The problem is not with the middlebrow in itself — and really, a film such as “Bridesmaids” likely represents the true New Middle more than “The Help” — the problem lies with opting for the obvious and becoming complicit with the incurious. Aiming for the middle is too often an excuse to aim too low.

Farber extends his argument to claim that writers who champion films such as “The Future,” “Bellflower” or “Meek’s Cutoff” are, in his words, “desperate to prove that they’re hip.” I have written about those very films in these very pages, and I would put them all forward as the kind of ineffably adventuresome filmmaking it is the duty of anyone writing seriously about cinema to bring to audiences’ attention.

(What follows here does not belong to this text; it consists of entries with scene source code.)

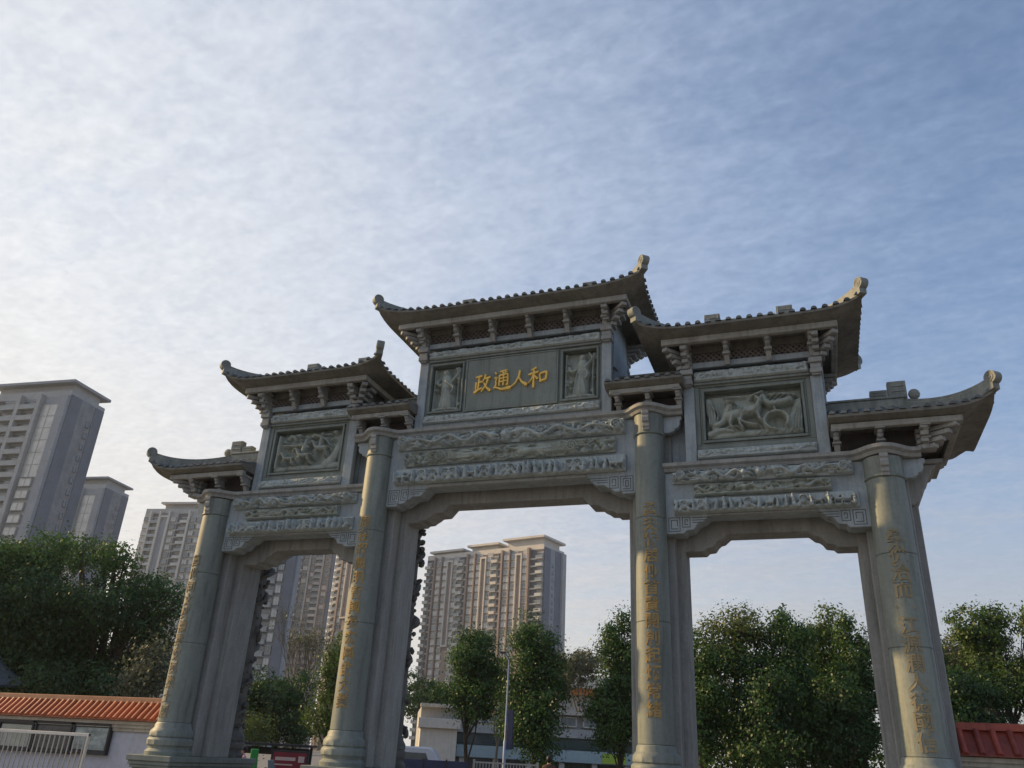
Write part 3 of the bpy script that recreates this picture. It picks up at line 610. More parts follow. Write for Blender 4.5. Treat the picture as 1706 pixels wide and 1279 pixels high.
# --- roofs
class Roof:
    def __init__(s, xc, Wl, Wr, wr, dp, z0, zr, lift, le=5.0, hipl=True, hipr=True):
        s.xc, s.W = xc, (Wl, Wr); s.wr = wr; s.dp, s.z0, s.zr, s.lift, s.le = dp, z0, zr, lift, le; s.hip = (hipl, hipr)
    def side(s, dx): return 0 if dx < 0 else 1
    def z(s, dx, dy):
        k = s.side(dx); W = s.W[k]; ax, ay = abs(dx), abs(dy)/s.dp
        if s.hip[k]: qx = max(0, (ax-s.wr)/(W-s.wr))
        else: qx = 0
        q = max(qx, ay); q = min(q, 1.05)
        base = s.zr-(s.zr-s.z0)*(1-(max(0, 1-q))**1.45)
        if s.hip[k]:
            e = ax/(s.wr+q*(W-s.wr)) if ay >= qx else ay/max(q, 1e-4)
            base += s.lift*min(e, 1)**s.le*q*q
        return base
def build_roof(name, xc, Wl, Wr, wr, dp, z0, zr, lift, hipl, hipr, purl, purl_z, side_tiles=True, le=6.5, thick=.055, label=None):
    """xc centre, Wl/Wr half widths left and right, wr ridge half length, dp half depth (about YC)"""
    rf = Roof(xc, Wl, Wr, wr, dp, z0+thick, zr, lift, le, hipl, hipr)
    nx, ny = 46, 22
    # eave flare in plan: corners are drawn out a little
    def flare(u, v):
        ex = (u*u)**1.5
        return 1+.035*ex*(1 if (hipl if u < 0 else hipr) else 0)
    us = np.linspace(-1, 1, nx+1); vs_ = np.linspace(-1, 1, ny+1); top = []; bot = []
    for v in vs_:
        for u in us:
            dx = u*(Wl if u < 0 else Wr); dy = v*dp; z = rf.z(dx, dy)
            sxk = (1+.02*abs(v)**4) if (hipl if u < 0 else hipr) else 1; syk = (1+.03*abs(u)**5) if (hipl if u < 0 else hipr) else 1
            top.append((xc+dx*sxk, YC+dy*syk, z)); W_ = Wl if dx < 0 else Wr; hh = hipl if dx < 0 else hipr
            ay = abs(dy)/dp; qx = max(0, (abs(dx)-wr)/(W_-wr)) if hh else 0
            qpy = (YC-purl[2])/dp; qpx = (abs((purl[0] if dx < 0 else purl[1])-xc)-wr)/(W_-wr)
            sy_ = max(0, (ay-qpy)/(1-qpy)); sx_ = max(0, (qx-qpx)/(1-qpx)) if hh else 0; s_ = max(sx_, sy_)
            e_ = (abs(dx)/(wr+max(ay, 1e-4)*(W_-wr)) if ay >= qx else ay/max(qx, 1e-4)) if hh else 0
            zb_ = purl_z[1]+(z0-purl_z[1])*s_**.8+(lift*min(e_, 1)**le*s_ if hh else 0)
            bot.append((xc+dx*sxk, YC+dy*syk, min(zb_, z-.06)))
    m = MB(); k = nx+1; n = k*(ny+1); fs = []
    for j in range(ny):
        for i in range(nx):
            a = j*k+i; fs.append((a, a+1, a+k+1, a+k)); fs.append((n+a, n+a+k, n+a+k+1, n+a+1))
    for i in range(nx): fs.append((i, n+i, n+i+1, i+1)); a = ny*k+i; fs.append((a, a+1, n+a+1, n+a))
    for j in range(ny): a = j*k; fs.append((a, a+k, n+a+k, n+a)); a = j*k+nx; fs.append((a, n+a, n+a+k, a+k))
    m.add(top+bot, fs); R = m.build('roof', SOFFIT, G, smooth=45)
    # rows of round tiles
    sp = .213; r = .062
    def rib(pts):
        mb = MB(); seg = 5; vs = []
        for i, p in enumerate(pts):
            a = Vector(pts[min(i+1, len(pts)-1)])-Vector(pts[max(i-1, 0)]); a.z = 0; a.normalize(); sd = Vector((-a.y, a.x, 0))
            for q in range(seg+1): an = pi*q/seg; vs.append(Vector(p)+sd*(r*cos(an))+Vector((0, 0, r*sin(an)+.002)))
        w = seg+1; f = [(i*w+q, i*w+q+1, (i+1)*w+q+1, (i+1)*w+q) for i in range(len(pts)-1) for q in range(seg)]
        f += [tuple(range(w))[::-1], tuple((len(pts)-1)*w+q for q in range(w))]
        mb.add(vs, f)
        p0 = Vector(pts[0]); return mb
    def pos(dx, dy):
        u = dx/(Wl if dx < 0 else Wr); v = dy/dp; h = hipl if dx < 0 else hipr
        sxk = (1+.02*abs(v)**4) if h else 1; syk = (1+.03*min(1.1, abs(u))**5) if h else 1
        return (xc+dx*sxk, YC+dy*syk, rf.z(dx, dy))
    rear = MB(); nrib = int((Wl+Wr-.1)/sp)
    for i in range(nrib+1):
        dx = -Wl+.08+i*(Wl+Wr-.16)/nrib; W_ = Wl if dx < 0 else Wr; h = hipl if dx < 0 else hipr
        q0 = max(0.02, (abs(dx)-wr)/(W_-wr)) if h else .02
        if q0 > .97: continue
        ts = np.linspace(1.02, q0, 6)
        rib([pos(dx, -dp*t) for t in ts]).build('roof_tile', TILE, R, smooth=50)
        b = rib([pos(dx, dp*t) for t in ts]); rear.add(b.v, b.f)
    for k_, (W_, h) in enumerate(((Wl, hipl), (Wr, hipr))):
        if not h: continue
        sg = -1 if k_ == 0 else 1; ns = int(2*dp/sp)
        for i in range(ns+1):
            dy = -dp+.08+i*(2*dp-.16)/ns; q0 = max(.02, abs(dy)/dp)
            if q0 > .95: continue
            pts = [pos(sg*(wr+q*(W_-wr)), dy) for q in np.linspace(1.02, q0, 5)]
            b = rib(pts)
            if dy <= 0 and side_tiles: b.build('roof_tile', TILE, R, smooth=50)
            else: rear.add(b.v, b.f)
    ro = rear.build('rear_tiles', TILE, R, smooth=50); ro['kind'] = 'stuff'
    # main ridge
    rl = -wr if hipl else -Wl; rr_ = wr if hipr else Wr
    rb = MB(); rb.box(xc+rl, xc+rr_, YC-.1, YC+.1, zr-.05, zr+.16); rb.box(xc+rl, xc+rr_, YC-.13, YC+.13, zr+.16, zr+.21); rb.build('ridge', RIDGE, R, bevel=0.01)
    # hip ridges with rolled ends
    for sg, h, W_ in ((-1, hipl, Wl), (1, hipr, Wr)):
        if not h: continue
        for sy in (-1, 1):
            P = []
            for q in np.linspace(0, 1.02, 16):
                x, y, z = pos(sg*(wr+q*(W_-wr)), sy*dp*q); P.append(Vector((x, y, z+.03+.03*q**6)))
            mb = MB(); vs = []; 
            for i, p in enumerate(P):
                a = P[min(i+1, 15)]-P[max(i-1, 0)]; a.z = 0; a.normalize(); sd = Vector((-a.y, a.x, 0))
                for o, zz in ((-.085, -.12), (-.085, .07), (-.06, .09), (-.06, .15), (.06, .15), (.06, .09), (.085, .07), (.085, -.12)): vs.append(p+sd*o+Vector((0, 0, zz)))
            f = [(i*8+j, i*8+(j+1) % 8, (i+1)*8+(j+1) % 8, (i+1)*8+j) for i in range(15) for j in range(8)]+[tuple(range(8))[::-1], tuple(15*8+j for j in range(8))]
            mb.add(vs, f); mb.build('hip_ridge', RIDGE, R, smooth=30)
            # roll: a disc standing on the corner, its axis across the hip
            p = P[-1]; a = (P[-1]-P[-3]); a.z = 0; a.normalize(); sd = Vector((-a.y, a.x, 0)); c = p+a*(-.035)+Vector((0, 0, .115)); rad = .128
            mb = MB(); vs = []; seg = 20
            for o, rr in ((-.085, .6), (-.085, 1), (.085, 1), (.085, .6)):
                for q in range(seg): an = 2*pi*q/seg; vs.append(c+sd*o+(a*cos(an)+Vector((0, 0, 1))*sin(an))*rad*rr)
            f = []
            for j in range(3):
                for q in range(seg): f.append((j*seg+q, j*seg+(q+1) % seg, (j+1)*seg+(q+1) % seg, (j+1)*seg+q))
            f += [tuple(range(seg))[::-1], tuple(3*seg+q for q in range(seg))]; mb.add(vs, f)
            for s_ in (-1, 1):   # carved spiral on each face
                pts = [c+sd*s_*.087+(a*cos(t)+Vector((0, 0, 1))*sin(t))*rad*(.9-.8*t/14) for t in np.linspace(0, 14, 40)]
                mb.tube(pts, .009, 4)
            mb.build('ridge_scroll', RIDGE, R, smooth=40)
    # purlin frame that carries the eave
    px0, px1, py = purl; pz0, pz1 = purl_z; f = MB(); t = .13; yb = 2*YC-py
    f.box(px0, px1, py, py+t, pz0, pz1)
    MB().box(px0, px1, yb-t, yb, pz0, pz1).build('purlin', PURL, R, bevel=0.012)
    if hipl: f.box(px0, px0+t, py+t, yb-t, pz0, pz1)
    if hipr: f.box(px1-t, px1, py+t, yb-t, pz0, pz1)
    f.build('purlin', PURL, R, bevel=0.012)
    return R, rf
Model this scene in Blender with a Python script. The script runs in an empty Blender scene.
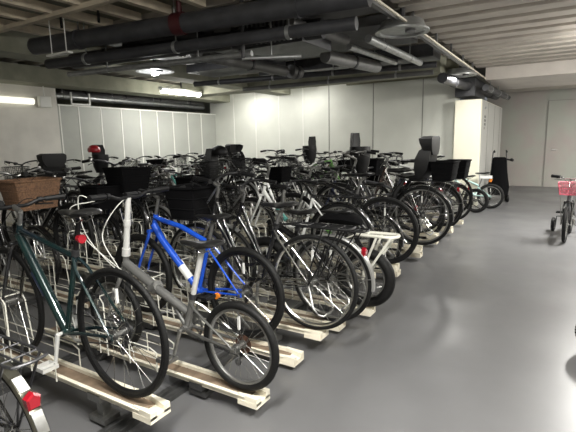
import bpy, math, random
from mathutils import Vector, Matrix
random.seed(7)
PI = math.pi
C = bpy.context.scene.collection

# ------------------------------------------------------------------ camera
def cam_axes(yaw, pitch, roll):
    y, p, r = [math.radians(v) for v in (yaw, pitch, roll)]
    f = Vector((-math.sin(y)*math.cos(p), math.cos(y)*math.cos(p), -math.sin(p)))
    rt = Vector((math.cos(y), math.sin(y), 0)); up = rt.cross(f)
    return rt*math.cos(r)+up*math.sin(r), -rt*math.sin(r)+up*math.cos(r), f
R_, U_, F_ = cam_axes(31.5, 9.3, -1.2)
cd = bpy.data.cameras.new('camera'); cam = bpy.data.objects.new('camera', cd); C.objects.link(cam)
M = Matrix((R_, U_, -F_)).transposed().to_4x4(); M.translation = Vector((0, 0, 1.5)); cam.matrix_world = M
cd.sensor_width = 36; cd.lens = 36*450/576; cd.clip_start = .05
bpy.context.scene.camera = cam
sc = bpy.context.scene
vs = sc.view_settings; vs.view_transform = 'Standard'; vs.look = 'None'; vs.gamma = 1; vs.use_curve_mapping = False
vs.exposure = 1.75
# ------------------------------------------------------------------ world + lights
w = bpy.data.worlds.new('world'); sc.world = w; w.use_nodes = True
w.node_tree.nodes['Background'].inputs[0].default_value = (.9, .95, 1, 1)
w.node_tree.nodes['Background'].inputs[1].default_value = .05
def area(name, loc, sx, sy, power, col=(1, .98, .93), rot=(0, 0, 0)):
    l = bpy.data.lights.new(name, 'AREA'); l.shape = 'RECTANGLE'; l.size = sx; l.size_y = sy
    l.energy = power; l.color = col
    o = bpy.data.objects.new(name, l); C.objects.link(o); o.location = loc; o.rotation_euler = rot
    return o
# ceiling tube lamps, the last pair added out of view to brighten the back wall: (x, y, z, length along y, power)
LAMPS = [(-8.0, 8.25, 2.74, 1.25, 19), (.85, 8.0, 2.8, 1.25, 112), (3.0, 5.4, 2.8, 1.25, 8),
         (.80, 1.2, 2.8, 1.25, 50), (-.75, .55, 2.8, 1.25, 46), (2.2, 13.0, 2.70, 1.25, 50), (-7.7, 10.1, 2.95, 1.0, 8.5), (-5.9, 10.1, 2.95, 1.0, 6)]
for i, (x, y, z, L, pw) in enumerate(LAMPS):
    area('tube_light', (x, y, z-.075), .06, L, pw*.8)
    pl_ = bpy.data.lights.new('tube_spill', 'POINT'); pl_.energy = pw*(.45 if i != 4 else .7); pl_.shadow_soft_size = .12; pl_.color = (1, .98, .93)
    po = bpy.data.objects.new('tube_spill', pl_); C.objects.link(po); po.location = (x+.12, y, z-.12)
for x, y, z, pw in ((-1.85, 9.6, 2.69, 9), (-1.72, 5.45, 2.71, 3)):
    o = area('round_light', (x, y, z), .3, .3, pw); o.data.shape = 'DISK'

sc.cycles.use_denoising = True
sc.cycles.max_bounces = 6; sc.cycles.diffuse_bounces = 4; sc.cycles.glossy_bounces = 3
sc.cycles.sample_clamp_indirect = 4

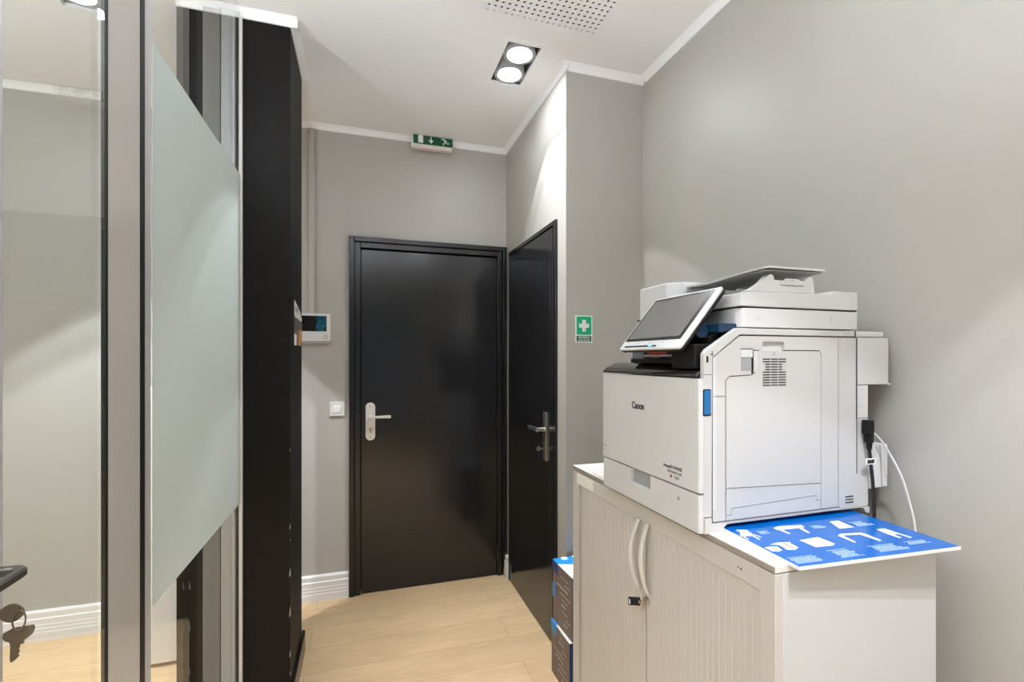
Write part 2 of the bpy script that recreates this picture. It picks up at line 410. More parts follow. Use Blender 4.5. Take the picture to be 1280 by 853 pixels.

Since one origin of the word “hip” is a West African term meaning “to open one’s eyes,” I accept the charge. But if I am desperate for anything, it is to point broad-minded moviegoers toward good work in peril of going unfairly underseen. It’s why these Indie Focus features exist.

In many ways, the issues in Farber’s essay can be given a certain simplified clarity by thinking, as is often the case, of musician Neil Young. In the liner notes to his early career retrospective “Decade,” he wrote that commercial success put him “in the middle of the road. Traveling there soon became a bore, so I headed for the ditch. A rougher ride but I saw more interesting people there.”

Those who write about film should not be afraid to rough it in that ditch. Through the building of a mutual trust and with a little luck, audiences hopefully will come along for the ride too — and they won’t need the safety of “The Help” to do it.